* _Set task_: The line containing "obj('music_shelf_cover', bm, BLACK, sec, bevel=.002)" marks the end: extract everything from the first line of the data through that line, exactly, with no pictures.

* _Raw data_:

•••

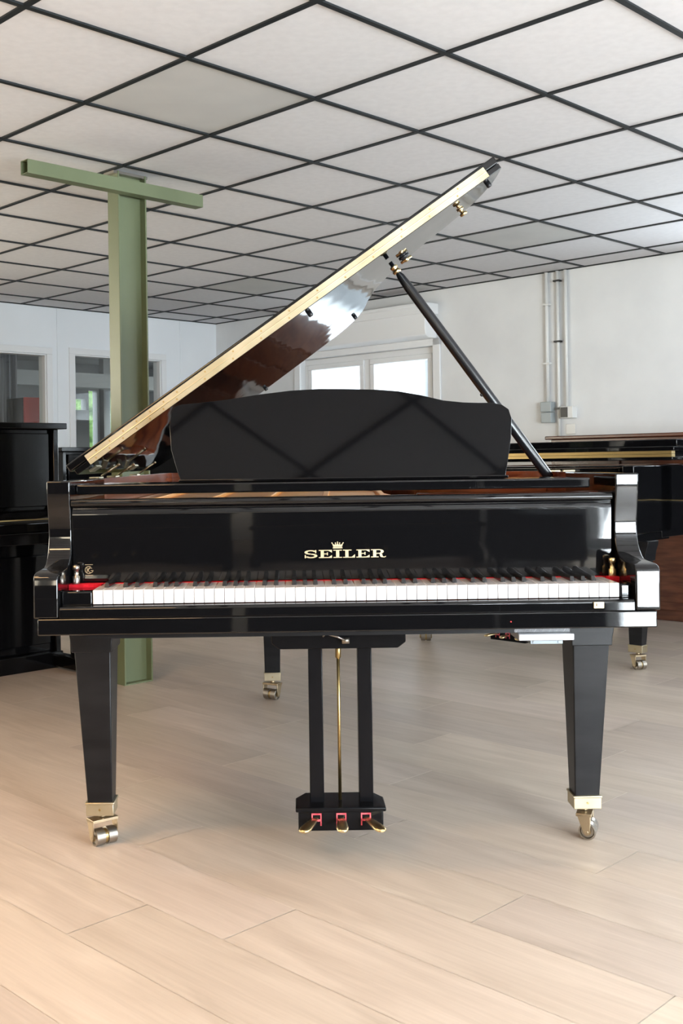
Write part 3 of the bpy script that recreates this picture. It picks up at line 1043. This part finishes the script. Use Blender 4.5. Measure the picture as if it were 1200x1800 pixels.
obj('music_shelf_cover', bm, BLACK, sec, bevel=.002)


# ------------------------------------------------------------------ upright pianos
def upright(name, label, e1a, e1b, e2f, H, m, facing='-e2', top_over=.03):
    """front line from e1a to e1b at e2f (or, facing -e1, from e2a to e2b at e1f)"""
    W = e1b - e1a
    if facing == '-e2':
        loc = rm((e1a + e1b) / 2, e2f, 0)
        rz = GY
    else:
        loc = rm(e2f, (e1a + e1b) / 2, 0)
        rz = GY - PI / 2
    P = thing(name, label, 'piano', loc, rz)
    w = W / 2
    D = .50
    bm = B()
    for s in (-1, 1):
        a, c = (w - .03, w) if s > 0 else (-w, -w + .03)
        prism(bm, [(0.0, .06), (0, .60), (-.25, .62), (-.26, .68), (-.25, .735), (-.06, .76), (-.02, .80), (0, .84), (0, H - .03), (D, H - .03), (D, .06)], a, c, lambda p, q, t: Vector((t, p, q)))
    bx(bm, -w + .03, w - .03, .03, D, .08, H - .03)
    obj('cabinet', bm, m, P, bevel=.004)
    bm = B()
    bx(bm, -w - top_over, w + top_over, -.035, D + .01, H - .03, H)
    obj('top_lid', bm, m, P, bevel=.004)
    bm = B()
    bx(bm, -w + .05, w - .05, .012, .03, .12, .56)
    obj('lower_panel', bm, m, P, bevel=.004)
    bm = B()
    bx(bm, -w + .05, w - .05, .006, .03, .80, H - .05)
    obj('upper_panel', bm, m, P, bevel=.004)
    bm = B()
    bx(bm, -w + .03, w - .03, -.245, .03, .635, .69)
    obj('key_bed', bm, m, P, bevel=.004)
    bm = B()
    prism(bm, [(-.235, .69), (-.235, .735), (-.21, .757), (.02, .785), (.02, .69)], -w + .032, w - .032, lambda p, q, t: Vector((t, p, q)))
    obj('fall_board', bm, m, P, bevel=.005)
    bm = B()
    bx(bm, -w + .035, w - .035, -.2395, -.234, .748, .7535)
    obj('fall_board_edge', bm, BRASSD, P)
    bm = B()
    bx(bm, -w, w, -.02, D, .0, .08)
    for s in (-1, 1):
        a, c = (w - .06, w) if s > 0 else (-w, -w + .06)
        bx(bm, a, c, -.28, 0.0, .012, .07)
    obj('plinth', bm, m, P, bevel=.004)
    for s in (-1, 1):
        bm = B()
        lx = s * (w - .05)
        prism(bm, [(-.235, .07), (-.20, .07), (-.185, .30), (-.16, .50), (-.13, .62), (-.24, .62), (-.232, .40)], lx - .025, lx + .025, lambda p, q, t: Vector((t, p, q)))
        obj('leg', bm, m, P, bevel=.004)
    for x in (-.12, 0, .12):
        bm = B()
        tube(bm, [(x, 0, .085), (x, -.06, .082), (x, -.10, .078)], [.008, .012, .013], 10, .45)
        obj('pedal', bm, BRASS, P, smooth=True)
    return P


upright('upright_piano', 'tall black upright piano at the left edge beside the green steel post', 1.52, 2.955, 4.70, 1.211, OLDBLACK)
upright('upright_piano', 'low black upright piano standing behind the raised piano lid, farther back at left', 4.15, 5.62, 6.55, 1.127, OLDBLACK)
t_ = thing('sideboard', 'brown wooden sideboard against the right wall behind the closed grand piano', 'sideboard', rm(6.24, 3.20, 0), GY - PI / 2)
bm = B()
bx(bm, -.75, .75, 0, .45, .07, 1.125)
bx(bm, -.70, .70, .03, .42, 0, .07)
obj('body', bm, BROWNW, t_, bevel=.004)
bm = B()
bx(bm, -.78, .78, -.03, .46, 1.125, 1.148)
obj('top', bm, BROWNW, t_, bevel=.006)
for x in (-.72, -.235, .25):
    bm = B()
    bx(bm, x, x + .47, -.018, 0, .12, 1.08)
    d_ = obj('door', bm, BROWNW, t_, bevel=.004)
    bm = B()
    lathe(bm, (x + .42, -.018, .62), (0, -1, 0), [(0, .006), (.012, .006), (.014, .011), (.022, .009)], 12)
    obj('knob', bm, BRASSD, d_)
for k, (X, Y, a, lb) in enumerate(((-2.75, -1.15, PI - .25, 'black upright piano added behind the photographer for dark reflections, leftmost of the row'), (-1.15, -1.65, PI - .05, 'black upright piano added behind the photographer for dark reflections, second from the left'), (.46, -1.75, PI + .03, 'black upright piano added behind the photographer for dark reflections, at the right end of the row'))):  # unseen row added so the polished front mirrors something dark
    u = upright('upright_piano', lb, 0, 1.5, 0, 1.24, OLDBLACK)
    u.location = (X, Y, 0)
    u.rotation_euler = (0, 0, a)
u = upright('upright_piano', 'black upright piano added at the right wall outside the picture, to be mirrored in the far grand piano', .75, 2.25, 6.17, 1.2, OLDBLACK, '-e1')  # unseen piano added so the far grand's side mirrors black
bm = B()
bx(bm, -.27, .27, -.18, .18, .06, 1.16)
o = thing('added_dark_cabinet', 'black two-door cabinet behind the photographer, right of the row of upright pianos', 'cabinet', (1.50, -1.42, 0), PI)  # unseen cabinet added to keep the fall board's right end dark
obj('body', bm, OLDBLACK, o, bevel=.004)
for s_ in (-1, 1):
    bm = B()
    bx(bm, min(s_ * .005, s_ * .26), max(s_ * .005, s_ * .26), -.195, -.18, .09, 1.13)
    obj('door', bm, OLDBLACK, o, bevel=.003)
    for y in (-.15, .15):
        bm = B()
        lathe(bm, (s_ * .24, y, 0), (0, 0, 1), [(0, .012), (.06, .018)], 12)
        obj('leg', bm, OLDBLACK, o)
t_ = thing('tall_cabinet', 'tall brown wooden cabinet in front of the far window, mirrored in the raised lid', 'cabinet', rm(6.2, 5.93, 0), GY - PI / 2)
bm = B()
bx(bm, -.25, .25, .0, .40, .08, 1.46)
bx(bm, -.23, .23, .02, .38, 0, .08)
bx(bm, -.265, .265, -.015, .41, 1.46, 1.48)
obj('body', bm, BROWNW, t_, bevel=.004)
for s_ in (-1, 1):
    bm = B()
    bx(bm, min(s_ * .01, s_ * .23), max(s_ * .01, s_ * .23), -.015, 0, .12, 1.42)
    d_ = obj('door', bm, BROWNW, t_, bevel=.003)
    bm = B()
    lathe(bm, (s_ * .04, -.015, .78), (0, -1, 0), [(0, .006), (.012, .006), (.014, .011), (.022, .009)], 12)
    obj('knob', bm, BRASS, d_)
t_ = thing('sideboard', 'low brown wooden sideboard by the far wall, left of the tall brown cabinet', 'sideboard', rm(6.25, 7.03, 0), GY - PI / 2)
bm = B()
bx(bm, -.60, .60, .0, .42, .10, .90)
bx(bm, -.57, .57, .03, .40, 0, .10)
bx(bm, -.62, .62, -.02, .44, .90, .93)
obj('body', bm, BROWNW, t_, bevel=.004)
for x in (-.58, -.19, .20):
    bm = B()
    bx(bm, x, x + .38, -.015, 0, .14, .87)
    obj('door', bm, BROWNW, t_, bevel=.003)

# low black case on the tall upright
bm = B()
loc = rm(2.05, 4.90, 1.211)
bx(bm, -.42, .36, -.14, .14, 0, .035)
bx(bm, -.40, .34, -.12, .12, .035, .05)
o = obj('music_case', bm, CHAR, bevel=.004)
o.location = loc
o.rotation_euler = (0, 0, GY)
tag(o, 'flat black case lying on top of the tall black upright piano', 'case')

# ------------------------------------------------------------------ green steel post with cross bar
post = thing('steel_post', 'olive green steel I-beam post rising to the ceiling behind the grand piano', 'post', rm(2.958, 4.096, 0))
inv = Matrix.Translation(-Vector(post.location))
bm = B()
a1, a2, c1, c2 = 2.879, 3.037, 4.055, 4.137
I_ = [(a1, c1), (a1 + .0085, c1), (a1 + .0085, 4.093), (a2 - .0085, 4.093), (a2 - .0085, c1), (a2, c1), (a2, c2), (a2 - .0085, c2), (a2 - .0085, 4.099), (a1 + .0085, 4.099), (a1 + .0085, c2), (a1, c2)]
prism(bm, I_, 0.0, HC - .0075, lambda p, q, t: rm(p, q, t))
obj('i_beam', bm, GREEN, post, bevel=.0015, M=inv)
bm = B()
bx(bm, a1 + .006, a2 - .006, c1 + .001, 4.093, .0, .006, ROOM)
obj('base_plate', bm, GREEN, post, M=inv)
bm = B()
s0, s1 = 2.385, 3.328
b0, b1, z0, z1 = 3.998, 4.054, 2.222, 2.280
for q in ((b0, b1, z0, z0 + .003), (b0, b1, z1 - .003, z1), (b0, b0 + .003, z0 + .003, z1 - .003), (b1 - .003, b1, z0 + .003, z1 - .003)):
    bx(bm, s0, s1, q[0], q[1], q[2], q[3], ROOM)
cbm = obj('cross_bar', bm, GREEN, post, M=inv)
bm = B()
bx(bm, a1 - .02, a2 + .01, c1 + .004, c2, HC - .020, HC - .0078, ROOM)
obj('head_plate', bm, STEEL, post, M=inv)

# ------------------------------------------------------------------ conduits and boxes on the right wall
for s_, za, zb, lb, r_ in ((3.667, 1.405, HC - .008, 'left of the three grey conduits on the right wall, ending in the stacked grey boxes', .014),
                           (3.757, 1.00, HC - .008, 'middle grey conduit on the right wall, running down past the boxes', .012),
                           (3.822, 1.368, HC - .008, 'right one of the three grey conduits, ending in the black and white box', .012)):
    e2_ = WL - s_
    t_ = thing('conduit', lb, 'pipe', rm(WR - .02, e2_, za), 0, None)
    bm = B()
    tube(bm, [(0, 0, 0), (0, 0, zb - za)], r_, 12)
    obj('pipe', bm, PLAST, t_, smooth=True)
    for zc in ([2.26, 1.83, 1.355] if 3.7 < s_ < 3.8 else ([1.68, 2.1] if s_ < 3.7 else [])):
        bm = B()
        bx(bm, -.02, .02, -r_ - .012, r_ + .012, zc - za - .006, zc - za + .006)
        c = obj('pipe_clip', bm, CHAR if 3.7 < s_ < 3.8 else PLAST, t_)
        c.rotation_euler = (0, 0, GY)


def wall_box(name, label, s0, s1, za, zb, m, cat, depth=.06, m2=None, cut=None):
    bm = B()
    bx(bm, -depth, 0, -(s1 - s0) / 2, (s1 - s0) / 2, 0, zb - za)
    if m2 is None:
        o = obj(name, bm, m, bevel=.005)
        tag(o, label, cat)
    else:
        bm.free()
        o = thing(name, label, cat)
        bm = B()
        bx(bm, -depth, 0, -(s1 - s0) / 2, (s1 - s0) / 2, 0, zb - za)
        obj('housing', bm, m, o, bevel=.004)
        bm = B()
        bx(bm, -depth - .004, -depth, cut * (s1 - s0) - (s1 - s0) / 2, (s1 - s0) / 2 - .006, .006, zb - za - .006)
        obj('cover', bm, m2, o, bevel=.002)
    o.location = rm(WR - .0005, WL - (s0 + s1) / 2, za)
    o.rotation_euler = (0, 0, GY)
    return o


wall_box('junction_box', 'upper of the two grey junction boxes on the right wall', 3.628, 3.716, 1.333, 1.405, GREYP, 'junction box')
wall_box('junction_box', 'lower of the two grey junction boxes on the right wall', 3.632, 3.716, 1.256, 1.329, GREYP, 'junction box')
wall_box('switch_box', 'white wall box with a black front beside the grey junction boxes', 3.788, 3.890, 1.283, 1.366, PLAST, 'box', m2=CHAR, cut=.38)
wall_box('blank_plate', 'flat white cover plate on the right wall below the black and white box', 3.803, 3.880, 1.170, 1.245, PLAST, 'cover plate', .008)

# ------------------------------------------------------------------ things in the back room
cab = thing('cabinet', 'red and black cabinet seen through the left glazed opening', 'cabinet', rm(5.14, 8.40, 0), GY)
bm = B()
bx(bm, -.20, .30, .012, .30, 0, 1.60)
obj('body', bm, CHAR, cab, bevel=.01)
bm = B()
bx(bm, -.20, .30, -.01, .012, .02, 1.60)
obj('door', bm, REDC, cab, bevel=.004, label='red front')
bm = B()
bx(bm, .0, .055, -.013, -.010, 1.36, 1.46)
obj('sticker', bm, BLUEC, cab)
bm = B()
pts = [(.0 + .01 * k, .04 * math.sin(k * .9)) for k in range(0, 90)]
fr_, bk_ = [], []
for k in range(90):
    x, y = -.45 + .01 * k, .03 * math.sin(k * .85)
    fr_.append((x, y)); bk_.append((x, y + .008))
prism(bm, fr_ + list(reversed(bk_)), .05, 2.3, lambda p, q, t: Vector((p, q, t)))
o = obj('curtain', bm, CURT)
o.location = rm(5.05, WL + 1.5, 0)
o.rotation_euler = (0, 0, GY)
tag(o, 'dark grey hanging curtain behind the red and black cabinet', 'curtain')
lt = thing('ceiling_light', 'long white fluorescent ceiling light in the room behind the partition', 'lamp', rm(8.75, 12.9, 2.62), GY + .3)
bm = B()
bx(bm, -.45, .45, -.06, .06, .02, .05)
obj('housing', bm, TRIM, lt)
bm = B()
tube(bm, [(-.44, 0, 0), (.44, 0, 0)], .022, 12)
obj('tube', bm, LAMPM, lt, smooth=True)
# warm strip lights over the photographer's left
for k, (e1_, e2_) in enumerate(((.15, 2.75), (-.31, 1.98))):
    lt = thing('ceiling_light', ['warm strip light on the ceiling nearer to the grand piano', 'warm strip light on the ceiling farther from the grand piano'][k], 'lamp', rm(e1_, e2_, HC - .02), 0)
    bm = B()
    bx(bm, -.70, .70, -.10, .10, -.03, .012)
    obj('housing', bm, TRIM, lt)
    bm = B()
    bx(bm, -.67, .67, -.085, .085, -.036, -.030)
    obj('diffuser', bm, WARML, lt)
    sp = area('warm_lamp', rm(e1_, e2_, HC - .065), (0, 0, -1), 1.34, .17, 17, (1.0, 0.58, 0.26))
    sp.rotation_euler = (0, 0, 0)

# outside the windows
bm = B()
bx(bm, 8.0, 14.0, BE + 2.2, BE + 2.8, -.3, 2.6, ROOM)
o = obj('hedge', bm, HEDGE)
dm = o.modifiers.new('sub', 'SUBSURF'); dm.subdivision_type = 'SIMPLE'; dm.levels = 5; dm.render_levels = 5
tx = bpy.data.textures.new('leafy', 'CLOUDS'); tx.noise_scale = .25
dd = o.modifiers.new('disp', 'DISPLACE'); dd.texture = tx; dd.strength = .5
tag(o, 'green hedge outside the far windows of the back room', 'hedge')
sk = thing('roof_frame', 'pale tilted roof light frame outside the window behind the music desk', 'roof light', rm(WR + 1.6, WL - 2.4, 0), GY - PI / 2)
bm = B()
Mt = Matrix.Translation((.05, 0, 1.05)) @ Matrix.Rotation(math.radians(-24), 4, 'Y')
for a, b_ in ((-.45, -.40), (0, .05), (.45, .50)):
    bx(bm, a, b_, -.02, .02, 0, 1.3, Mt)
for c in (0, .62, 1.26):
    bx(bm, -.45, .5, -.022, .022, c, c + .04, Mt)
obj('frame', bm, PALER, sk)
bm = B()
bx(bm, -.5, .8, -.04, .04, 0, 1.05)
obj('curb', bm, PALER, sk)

•••

* _Written solution_:
Write part 3 of the bpy script that recreates this picture. It picks up at line 1043. This part finishes the script. Use Blender 4.5. Measure the picture as if it were 1200x1800 pixels.
obj('music_shelf_cover', bm, BLACK, sec, bevel=.002)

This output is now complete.